Rendi-Wagner schwieg. Zur Erinnerung: Sie ist nicht nur Vorsitzende, sondern auch außenpolitische Sprecherin der SPÖ. Erst am Folgetag teilte Klub-Vizeobmann Jörg Leichtfried in einer Aussendung mit, dass man nicht gegen die Rede gewesen sei, man aber darauf hingewiesen habe, „dass Österreichs neutraler Status berücksichtigt werden müsse“ – eine Einladung Selenskyjs aber ohnehin Sache von Nationalratspräsident Wolfgang Sobotka (ÖVP) sei.

These: Damit ist der Schaden für die Sozialdemokratie nicht kleiner geworden. Das selbstverschuldete Problem bleibt: Sie übt sich in einer Phase der Geschichte, die für ganz Europa, also auch für Österreich, von Bedeutung ist, als Unbeteiligte. Und zwar unter Verweis auf eine Neutralität, die real kaum noch existiert und die in der gegenwärtigen Fragestellung von begrenzter Bedeutung ist.

Das Ganze ist bezeichnend: Wer immer Pamela Rendi-Wagner berät, ihm ist die Welt außerhalb der Löwelstraße vollkommen egal. Gestalten? Wozu. Das Kalkül ist, dass die ÖVP bei einer baldigen Neuwahl abstürzt und man selbst auf Platz eins landet, sofern man nur nichts riskiert. Heißt: Sofern man keinen Vorschlag dazu macht, wie Österreich Solidarität mit der Ukraine ernsthaft praktizieren könnte; wie man sich Putin wirkungsvoll entgegenstellen könnte, ohne Kriegspartei zu werden.

Das interessiert die SPÖ genauso wenig wie die ÖVP: Ein Gaslieferstopp kommt nicht in Frage. Schon jetzt geht es der Partei ausschließlich darum, steigende Energiepreise abzufedern. Morgen wird sie dasselbe für Lebensmittelpreise fordern: Teuerungsausgleich, Teuerungsausgleich, Teuerungsausgleich. Selbstverständlich: Für sehr viele Menschen ist das wichtig. Es wäre aber auch wichtig, sich zu überlegen, was man zu einer Beendigung des Ukraine-Krieges beitragen könnte.
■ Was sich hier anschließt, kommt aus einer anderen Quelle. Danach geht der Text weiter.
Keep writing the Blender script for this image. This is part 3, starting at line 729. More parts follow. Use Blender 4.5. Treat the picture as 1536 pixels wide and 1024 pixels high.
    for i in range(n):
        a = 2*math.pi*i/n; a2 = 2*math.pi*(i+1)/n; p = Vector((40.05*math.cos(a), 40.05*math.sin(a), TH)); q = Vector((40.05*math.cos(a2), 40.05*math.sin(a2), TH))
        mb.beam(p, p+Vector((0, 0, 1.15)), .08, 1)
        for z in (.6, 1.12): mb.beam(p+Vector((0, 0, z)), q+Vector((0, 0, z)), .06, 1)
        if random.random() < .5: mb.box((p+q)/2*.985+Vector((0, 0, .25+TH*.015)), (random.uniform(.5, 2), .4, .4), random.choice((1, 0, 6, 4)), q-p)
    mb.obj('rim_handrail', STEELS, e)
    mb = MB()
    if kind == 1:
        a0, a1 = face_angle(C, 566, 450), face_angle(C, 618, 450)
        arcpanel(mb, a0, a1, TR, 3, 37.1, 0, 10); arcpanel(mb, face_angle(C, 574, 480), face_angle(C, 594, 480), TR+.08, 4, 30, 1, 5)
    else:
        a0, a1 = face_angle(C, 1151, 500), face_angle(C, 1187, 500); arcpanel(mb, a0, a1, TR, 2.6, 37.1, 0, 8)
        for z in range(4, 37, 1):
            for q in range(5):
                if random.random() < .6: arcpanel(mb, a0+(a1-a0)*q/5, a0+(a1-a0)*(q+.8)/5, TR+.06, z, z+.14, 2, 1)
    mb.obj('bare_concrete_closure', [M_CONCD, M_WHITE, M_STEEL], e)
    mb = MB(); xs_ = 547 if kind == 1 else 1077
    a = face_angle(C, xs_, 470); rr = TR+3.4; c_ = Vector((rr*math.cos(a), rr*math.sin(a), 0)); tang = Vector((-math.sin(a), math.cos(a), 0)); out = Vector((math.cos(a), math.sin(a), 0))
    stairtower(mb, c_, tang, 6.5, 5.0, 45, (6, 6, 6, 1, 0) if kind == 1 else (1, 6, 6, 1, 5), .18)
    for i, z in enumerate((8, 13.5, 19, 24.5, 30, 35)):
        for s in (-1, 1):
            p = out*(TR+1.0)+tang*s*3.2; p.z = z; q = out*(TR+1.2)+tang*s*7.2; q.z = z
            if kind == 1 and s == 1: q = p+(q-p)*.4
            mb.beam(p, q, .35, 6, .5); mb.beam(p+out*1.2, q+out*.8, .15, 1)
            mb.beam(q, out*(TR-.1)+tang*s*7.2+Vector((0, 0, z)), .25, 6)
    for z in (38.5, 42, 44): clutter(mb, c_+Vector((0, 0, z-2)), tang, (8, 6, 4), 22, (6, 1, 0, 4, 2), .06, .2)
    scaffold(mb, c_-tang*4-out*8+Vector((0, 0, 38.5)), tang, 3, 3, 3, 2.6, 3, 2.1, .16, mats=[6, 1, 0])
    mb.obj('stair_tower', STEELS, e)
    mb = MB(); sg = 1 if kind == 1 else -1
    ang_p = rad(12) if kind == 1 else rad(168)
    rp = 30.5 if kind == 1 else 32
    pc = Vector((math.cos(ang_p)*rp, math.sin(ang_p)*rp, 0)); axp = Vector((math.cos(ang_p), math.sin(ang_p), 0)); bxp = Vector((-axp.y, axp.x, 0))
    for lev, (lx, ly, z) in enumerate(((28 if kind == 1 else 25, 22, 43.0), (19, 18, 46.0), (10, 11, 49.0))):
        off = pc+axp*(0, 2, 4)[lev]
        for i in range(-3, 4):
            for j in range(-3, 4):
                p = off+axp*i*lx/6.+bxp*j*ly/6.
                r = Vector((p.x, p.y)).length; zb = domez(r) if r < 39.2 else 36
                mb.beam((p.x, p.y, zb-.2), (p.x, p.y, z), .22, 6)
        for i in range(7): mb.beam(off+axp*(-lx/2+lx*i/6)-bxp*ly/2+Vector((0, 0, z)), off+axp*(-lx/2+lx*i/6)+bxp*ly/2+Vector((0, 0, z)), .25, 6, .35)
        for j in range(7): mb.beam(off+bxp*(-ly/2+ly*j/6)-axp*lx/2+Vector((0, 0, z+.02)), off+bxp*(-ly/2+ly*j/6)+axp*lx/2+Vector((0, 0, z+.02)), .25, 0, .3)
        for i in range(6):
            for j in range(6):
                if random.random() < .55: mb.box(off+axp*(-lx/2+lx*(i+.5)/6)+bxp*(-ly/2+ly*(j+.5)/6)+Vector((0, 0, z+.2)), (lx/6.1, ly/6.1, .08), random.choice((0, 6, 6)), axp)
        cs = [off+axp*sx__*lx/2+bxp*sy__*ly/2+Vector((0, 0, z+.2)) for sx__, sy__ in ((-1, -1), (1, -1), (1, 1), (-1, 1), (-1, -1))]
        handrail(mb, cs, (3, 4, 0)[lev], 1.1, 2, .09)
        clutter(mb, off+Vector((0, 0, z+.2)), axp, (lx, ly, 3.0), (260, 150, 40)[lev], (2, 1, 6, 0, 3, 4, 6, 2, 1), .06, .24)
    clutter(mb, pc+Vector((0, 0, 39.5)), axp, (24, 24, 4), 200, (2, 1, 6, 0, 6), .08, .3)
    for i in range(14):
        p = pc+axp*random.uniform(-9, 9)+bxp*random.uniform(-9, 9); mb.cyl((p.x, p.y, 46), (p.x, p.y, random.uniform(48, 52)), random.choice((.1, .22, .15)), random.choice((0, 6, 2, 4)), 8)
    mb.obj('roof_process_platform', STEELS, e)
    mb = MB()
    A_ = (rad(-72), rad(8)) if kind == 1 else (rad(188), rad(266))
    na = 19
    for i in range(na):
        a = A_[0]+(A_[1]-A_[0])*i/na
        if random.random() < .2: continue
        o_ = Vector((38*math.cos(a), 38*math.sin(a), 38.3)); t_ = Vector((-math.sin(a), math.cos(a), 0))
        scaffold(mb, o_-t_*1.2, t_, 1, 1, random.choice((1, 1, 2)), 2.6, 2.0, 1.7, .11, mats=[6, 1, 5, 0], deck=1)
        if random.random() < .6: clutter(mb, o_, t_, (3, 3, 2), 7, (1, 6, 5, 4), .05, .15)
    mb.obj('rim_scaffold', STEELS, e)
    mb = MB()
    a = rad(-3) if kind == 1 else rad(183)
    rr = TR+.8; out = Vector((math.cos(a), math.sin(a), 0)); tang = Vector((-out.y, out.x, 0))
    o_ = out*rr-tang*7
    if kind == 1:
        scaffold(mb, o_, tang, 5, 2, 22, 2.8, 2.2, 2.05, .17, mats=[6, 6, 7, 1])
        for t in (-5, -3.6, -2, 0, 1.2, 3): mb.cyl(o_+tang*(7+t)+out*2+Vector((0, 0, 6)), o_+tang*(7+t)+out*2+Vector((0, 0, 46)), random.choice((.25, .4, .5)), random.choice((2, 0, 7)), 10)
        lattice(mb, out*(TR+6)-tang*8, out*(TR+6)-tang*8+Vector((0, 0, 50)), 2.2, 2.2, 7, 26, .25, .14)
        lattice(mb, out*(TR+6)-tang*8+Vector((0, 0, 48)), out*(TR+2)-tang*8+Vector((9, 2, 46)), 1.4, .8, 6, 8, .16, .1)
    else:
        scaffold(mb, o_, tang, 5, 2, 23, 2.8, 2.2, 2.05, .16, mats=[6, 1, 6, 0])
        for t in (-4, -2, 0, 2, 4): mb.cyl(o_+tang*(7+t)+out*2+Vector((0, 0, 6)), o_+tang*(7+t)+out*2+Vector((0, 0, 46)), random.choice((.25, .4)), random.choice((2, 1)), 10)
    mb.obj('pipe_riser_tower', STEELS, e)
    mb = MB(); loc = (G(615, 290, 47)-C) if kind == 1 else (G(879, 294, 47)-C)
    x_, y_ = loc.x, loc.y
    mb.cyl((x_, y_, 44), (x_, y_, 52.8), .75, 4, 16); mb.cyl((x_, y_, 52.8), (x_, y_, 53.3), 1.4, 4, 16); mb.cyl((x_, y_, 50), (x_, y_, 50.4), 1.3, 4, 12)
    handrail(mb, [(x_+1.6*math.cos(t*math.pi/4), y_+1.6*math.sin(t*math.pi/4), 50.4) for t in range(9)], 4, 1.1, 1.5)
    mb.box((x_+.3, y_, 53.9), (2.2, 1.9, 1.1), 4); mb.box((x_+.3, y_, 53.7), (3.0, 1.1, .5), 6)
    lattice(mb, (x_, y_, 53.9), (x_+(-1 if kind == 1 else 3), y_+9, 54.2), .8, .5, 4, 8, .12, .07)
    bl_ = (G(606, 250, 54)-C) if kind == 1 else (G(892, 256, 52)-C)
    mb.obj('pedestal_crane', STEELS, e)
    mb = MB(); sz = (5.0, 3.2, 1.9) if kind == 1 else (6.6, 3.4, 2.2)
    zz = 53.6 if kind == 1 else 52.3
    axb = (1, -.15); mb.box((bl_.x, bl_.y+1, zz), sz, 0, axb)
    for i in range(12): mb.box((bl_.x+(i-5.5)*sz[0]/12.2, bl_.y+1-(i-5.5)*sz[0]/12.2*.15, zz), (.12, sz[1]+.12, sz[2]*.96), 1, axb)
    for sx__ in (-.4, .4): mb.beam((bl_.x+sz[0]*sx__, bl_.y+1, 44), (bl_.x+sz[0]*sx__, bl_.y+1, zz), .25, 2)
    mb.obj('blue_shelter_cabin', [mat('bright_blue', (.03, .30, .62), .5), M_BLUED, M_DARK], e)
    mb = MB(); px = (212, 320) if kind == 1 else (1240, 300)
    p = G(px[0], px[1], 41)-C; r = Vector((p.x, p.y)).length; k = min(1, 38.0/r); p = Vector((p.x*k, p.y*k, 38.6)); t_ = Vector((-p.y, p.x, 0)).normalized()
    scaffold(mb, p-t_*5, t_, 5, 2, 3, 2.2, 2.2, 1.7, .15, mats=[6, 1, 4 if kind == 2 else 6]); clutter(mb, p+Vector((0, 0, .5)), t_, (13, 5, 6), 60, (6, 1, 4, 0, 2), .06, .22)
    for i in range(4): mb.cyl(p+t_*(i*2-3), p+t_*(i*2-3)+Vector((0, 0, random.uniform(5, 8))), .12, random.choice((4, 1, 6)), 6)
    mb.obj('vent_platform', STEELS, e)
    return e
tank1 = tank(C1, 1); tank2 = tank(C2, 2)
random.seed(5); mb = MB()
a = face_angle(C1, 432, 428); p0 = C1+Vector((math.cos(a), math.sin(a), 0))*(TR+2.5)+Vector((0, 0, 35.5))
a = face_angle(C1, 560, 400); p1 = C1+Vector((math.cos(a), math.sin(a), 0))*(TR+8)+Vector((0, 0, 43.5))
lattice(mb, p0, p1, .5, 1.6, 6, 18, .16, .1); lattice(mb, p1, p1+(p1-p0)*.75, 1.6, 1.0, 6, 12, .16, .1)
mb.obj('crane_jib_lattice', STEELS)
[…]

Oder, wenn man schon bei den Preisen bleiben möchte: Wo sind sozialdemokratische Vorschläge für eine beschleunigte Energiewende, die letzten Endes ohnehin notwendig wäre zur Bekämpfung der Klimakrise? Es gibt sie nicht. Es geht eher nur darum, dass Sprit für alle erschwinglich bleibt. Da ist kein Platz für Selenskyj.

Allerdings: Diese Strategie ist hochriskant. Der Sturm der Entrüstung um diese vorerst nicht zustande kommende Rede trifft die SPÖ so sehr, dass offen ist, ob ihr ein allfälliger ÖVP-Absturz bei einer Neuwahl genügen würde, um automatisch auf Platz eins zu kommen.